Ciertos lectores ponen al protagonista de ¡Que pase el aserrador! de Jesús del Corral como el ejemplo típico del vivo antioqueño, mentiroso y manipulador. El hombre finge ser un experto aserrador para entrar a una hacienda y así remediar el hambre que padece después de vagar por varios días en el monte, huyendo del ejército del que es desertor. Un boyacense lo acompañaba, pero este no quiso mentir y prefirió seguir solitario y hambriento su camino. El falso aserrador logra ganarse la confianza de la familia propietaria y hasta aprende en realidad su fingido oficio. Se trata, por tanto, de una historia en la que el crimen paga, o al menos la deshonestidad. Es un caso patético de personaje popular promotor de conductas antisociales. Una especie de Don Juan, sin sexo y sin diablo.
Pero quienes así piensan dejan de lado el hecho inicial narrado en el cuento: Simón Pérez (el protagonista) es un recluta forzoso en una guerra civil. Si el fugitivo hubiera preferido conservar su honradez, probablemente su destino era morir de hambre o ser capturado y torturado por las tropas. O quizás seguir en el ejército y morir por algo que no entendía ni le importaba.
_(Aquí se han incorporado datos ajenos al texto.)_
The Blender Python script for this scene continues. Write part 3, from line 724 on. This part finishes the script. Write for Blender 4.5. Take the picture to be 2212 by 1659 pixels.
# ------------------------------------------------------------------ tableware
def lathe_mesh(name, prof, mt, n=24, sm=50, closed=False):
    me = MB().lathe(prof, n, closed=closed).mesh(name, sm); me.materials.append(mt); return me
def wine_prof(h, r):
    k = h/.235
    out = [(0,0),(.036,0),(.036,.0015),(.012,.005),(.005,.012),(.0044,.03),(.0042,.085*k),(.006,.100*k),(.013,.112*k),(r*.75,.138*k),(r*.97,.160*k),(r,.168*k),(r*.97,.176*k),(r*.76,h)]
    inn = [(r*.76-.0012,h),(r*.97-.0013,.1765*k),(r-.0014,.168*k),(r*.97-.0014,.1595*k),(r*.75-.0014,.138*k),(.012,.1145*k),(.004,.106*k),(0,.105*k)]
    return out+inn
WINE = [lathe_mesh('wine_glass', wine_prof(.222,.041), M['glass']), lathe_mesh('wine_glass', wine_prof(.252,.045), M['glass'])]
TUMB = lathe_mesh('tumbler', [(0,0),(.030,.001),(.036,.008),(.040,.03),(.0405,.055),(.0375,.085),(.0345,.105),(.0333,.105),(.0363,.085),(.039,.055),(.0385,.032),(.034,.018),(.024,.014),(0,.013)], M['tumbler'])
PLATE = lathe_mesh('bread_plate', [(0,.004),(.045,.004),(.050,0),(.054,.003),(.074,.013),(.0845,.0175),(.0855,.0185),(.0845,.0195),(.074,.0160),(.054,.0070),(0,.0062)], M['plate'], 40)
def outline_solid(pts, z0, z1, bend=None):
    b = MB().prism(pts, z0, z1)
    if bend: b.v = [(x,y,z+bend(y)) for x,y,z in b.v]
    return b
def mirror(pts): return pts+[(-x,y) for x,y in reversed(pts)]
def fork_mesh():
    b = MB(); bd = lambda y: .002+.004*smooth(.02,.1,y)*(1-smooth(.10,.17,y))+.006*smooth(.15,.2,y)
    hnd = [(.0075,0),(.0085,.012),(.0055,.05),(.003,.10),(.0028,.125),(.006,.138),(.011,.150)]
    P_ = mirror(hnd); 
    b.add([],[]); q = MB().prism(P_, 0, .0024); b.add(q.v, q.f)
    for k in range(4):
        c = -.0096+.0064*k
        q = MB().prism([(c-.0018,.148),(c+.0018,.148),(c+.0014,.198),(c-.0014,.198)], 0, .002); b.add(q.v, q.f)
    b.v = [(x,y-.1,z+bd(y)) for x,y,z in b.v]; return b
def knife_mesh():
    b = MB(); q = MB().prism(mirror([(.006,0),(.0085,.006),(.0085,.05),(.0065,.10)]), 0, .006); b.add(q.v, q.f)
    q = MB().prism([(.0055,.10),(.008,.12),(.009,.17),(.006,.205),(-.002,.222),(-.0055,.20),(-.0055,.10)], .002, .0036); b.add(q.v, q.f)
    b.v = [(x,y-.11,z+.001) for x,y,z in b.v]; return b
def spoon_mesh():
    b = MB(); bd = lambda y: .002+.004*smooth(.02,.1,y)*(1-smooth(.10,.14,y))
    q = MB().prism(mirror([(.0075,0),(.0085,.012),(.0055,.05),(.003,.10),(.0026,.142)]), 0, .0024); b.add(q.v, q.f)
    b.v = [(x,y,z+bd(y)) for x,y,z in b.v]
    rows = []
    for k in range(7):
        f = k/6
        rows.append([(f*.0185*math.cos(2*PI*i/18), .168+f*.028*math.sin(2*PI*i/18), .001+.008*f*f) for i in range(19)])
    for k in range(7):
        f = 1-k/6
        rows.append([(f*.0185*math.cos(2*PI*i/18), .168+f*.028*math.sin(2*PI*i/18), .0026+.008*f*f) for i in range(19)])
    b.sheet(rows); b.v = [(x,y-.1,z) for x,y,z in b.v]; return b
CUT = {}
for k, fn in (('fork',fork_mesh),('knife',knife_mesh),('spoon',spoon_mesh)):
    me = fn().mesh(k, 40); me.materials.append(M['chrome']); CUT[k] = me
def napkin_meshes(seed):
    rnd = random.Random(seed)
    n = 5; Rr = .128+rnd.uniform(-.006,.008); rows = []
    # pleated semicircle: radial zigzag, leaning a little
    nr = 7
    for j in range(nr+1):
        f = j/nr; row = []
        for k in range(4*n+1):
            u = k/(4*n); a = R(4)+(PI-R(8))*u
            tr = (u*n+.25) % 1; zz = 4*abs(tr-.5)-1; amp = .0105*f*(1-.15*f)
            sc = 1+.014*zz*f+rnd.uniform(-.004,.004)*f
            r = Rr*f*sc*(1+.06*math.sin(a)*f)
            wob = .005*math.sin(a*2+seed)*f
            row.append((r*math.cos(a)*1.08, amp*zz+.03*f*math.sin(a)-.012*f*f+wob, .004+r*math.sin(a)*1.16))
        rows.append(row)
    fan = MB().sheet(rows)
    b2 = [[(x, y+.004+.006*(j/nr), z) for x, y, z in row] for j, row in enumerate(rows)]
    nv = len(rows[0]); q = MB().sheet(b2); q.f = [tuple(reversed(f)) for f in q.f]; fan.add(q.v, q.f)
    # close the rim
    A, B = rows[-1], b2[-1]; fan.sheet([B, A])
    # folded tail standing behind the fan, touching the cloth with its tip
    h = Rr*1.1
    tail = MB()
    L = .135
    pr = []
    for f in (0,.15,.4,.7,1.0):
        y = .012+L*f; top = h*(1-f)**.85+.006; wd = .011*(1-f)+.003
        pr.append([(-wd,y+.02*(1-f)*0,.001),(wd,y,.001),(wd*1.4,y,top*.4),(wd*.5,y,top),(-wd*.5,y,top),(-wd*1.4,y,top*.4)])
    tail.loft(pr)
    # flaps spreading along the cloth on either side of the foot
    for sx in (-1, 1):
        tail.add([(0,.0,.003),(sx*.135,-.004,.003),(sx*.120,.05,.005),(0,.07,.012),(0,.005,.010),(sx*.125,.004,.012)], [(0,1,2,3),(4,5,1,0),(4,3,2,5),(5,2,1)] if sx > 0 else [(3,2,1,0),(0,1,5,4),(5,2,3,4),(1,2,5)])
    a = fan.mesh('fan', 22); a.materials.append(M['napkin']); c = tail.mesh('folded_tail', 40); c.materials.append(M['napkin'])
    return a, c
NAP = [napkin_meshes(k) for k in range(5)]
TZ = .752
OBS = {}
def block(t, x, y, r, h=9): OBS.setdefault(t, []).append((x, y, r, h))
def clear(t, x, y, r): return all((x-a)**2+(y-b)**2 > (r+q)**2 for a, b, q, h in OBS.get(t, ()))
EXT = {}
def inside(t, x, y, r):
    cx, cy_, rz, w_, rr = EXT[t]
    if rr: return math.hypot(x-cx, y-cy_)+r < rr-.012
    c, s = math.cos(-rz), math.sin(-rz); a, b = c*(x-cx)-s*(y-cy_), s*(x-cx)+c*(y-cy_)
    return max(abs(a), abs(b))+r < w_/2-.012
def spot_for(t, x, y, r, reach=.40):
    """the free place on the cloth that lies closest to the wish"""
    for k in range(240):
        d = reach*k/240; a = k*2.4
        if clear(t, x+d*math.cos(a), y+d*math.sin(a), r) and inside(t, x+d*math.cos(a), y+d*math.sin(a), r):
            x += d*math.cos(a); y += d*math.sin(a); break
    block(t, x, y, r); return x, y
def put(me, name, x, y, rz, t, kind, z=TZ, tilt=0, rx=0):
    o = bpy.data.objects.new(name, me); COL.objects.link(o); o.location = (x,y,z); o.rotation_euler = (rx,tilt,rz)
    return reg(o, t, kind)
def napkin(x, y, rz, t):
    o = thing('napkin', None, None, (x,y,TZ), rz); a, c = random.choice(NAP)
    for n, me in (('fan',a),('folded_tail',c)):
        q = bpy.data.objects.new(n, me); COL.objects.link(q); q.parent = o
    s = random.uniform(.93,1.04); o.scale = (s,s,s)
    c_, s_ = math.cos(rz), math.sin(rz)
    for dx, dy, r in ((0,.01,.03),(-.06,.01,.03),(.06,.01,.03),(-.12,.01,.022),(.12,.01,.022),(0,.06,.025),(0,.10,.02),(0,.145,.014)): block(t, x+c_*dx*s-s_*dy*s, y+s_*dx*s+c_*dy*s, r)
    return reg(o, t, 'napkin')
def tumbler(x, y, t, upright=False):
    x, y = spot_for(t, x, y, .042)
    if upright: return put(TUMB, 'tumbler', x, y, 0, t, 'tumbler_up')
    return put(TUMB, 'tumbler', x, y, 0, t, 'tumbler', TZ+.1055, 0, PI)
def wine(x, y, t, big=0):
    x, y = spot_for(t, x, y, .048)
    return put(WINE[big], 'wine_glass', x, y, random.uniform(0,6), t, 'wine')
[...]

Y me pregunto, a qué cielo de corrección política y de perfección moral habría ido a parar el infeliz si hubiera preferido no mentir ni desertar.
El vivo, igual que el pícaro, son criaturas condenadas a existir en un mundo sin trascendencia y donde la honradez es un privilegio, es decir, el mundo real. Contra un enemigo tan poderoso no se puede decir que triunfen, como si participaran en un torneo, solo se puede afirmar que no se dejaron aplastar.